Pero lo fuiste. Fuiste una de esas chicas que hace cualquier cosa para que la quieran. Que siente que nunca es suficiente. Que ofrece sexo a cambio de migajas de cariño. Lo fuiste desde tu primer amor, ese que te rechazó sin miramientos. Lo fuiste con tu primera vez, ese que te usó cuando quiso, pero que quererte, nunca te quiso. Lo fuiste las veces que te convertiste en «la otra», pensando que el hecho de que acudieran a ti era porque te preferían, sin darte cuenta de que en realidad nunca estabas siendo la elegida.
Pero sobre todo lo fuiste con él. Ese que creíste el amor de tu vida. Ese que, con perspectiva, como mucho fue el primero con el que disfrutarse del sexo en tu vida. El sexo y el amor siempre son fáciles de confundir. Lo siguen siendo a los 40 y a los 30. ¿Cómo no lo iban a ser cuándo todo era nuevo a los 20? Deja de fustigarte.
Sí, claro que hiciste cosas mal, claro que pudiste haberlas hecho mejor. Pero nada justifica que él te tratase como lo hizo. No era tu culpa. No era porque valieras poco. Por supuesto, no menos que él. No era porque no merecieras que te quisieran. Lo merecías. Solo que él no lo veía. O él no era la persona que debía verlo.

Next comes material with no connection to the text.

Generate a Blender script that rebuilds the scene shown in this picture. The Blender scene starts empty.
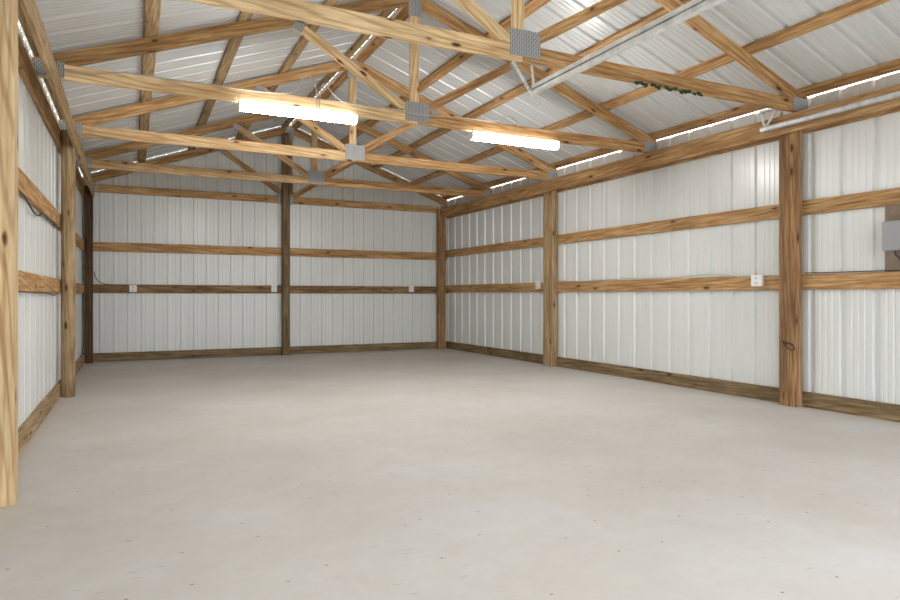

No has sido la única en rebajarse por amor. Solo tienes que oír un rato esas míticas canciones. ¿Qué narices nos pasa a las mujeres con el amor? ¿Por qué parece que lo valoramos precisamente cuando no lo vale? Es como si necesitásemos pasar por esa experiencia vital de «sufrir por amor» para resurgir de nuestras cenizas. Para, con suerte, volvernos más fuertes.
Por amor merece la pena sufrir, pero solo cuando la otra persona lo vale tanto, que su sufrimiento es el tuyo. No merece la pena sufrir porque tú quieres a una persona y ella a ti no, pero te tiene en un tira y afloja continuo para que vivas en la duda. Ojalá algún día dejemos de pensar que ese juego es divertido. A la larga, nunca lo es.
No vuelvas a enfadarte con él cuando te tropieces con los recuerdos. Quizás no supo hacerlo mejor. Quizás es que ni si quiera daba para más. No era que fuerais unos críos, ni que fuerais diferentes, ni que no fuera vuestro momento. Es que él era simplemente así y tú no quisiste verlo. Tú quisiste montarte tu película romántica, chutada por la oxitocina de los buenos orgasmos. Y él solo quiso quedar contigo en sus ratos libres para tener sexo, porque esa era la parte divertida y sin complicaciones de ti misma. No había nada que hacer, nunca habría salido bien.
Pero entonces no lo sabías. Simplemente no podías saberlo. Siempre había una excusa, algo a lo que agarrarse. Un «pero», un pequeño gesto para sembrar la duda. Eras más débil, eras más ingenua. Y lo fuiste hasta que te quisieron de verdad. Hasta que aprendiste a quererte a ti misma. Aprendiste que valías la pena. Que había cosas por las que nunca ibas a volver a pasar. Que podías querer mucho a alguien, pero tú siempre debías ser tu prioridad.
Puede que sea necesario bajar a los infiernos, para saber lo que es tocar el cielo. Puede que, sin esas experiencias cutres, nunca llegásemos a valorar lo que es realmente bueno. Las habrá afortunadas que lo saben diferenciar a la primera. Tú fuiste de las que antes necesitaste tropezar varias veces con la misma piedra.
Deja de pensar en la persona que fuiste y mírate al espejo viendo la que eres ahora. El amor que has construido. Los buenos momentos que has tenido. En lo que te has convertido. Siéntete orgullosa de ti misma, aun con tus cicatrices. Son marcas de tu propia guerra, la que te hace ser la mujer que hoy eres. Agradece haber elegido, al final, el camino más acertado.
Quiérete ahora por todos los que no te quisieron. No sabes el favor que te hicieron.